リレーでも作戦のようなものを立てるよう指導するケースがあります。しかし、それは、相手に勝つ目的よりも自己のチームがうまくいくようにするための“作戦もどき”です。走る順番やバトンパスでの声掛け、カーブの走り方など、動きを相手にじゃまされることがない“作戦もどき“なので、この場合、個人のめあてとのズレが生じません。
1・2年生のボールゲームでも一人1個のボールを持つようにすれば、チームの作戦と自分のめあてがイコールとなります。鬼遊びでの「つっこむ作戦」「ジグザク作戦」などは組織的なプレーでなく個人の意識や技能の課題を作戦としているので、作戦を忘れて個人プレーに及んでもカモフラージュされます。
いずれ一人で鬼をかわすことができなくなったときに仲間と連携した攻め方に気付きます。そのとき、初めて組織的なプレーとしての“本物の作戦”が生まれます。
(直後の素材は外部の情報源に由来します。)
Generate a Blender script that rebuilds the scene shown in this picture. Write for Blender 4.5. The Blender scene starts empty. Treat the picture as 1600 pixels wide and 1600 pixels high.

たまたま自分の目の前にいた仲間をおとりにするような格好になった場合でも、「おとり作戦」成功となります。 つまり、このあたりまでは、チームの作戦と個人のめあては、完全に一致しているように見えます。
3・4年生からは、より組織的な作戦になるように指導していきますが、まだまだ個人プレーから抜けきれないうえに組織的なプレーをする思考も技能も期待できないので、急にはそのレベルには達しません。
5・6年生になれば、チームの作戦に基づく自分の課題を見付けることで個人のめあてを立てることになります。自分のプレーを通して作戦の有効性を検証する振り返りも、できるようになっていきます。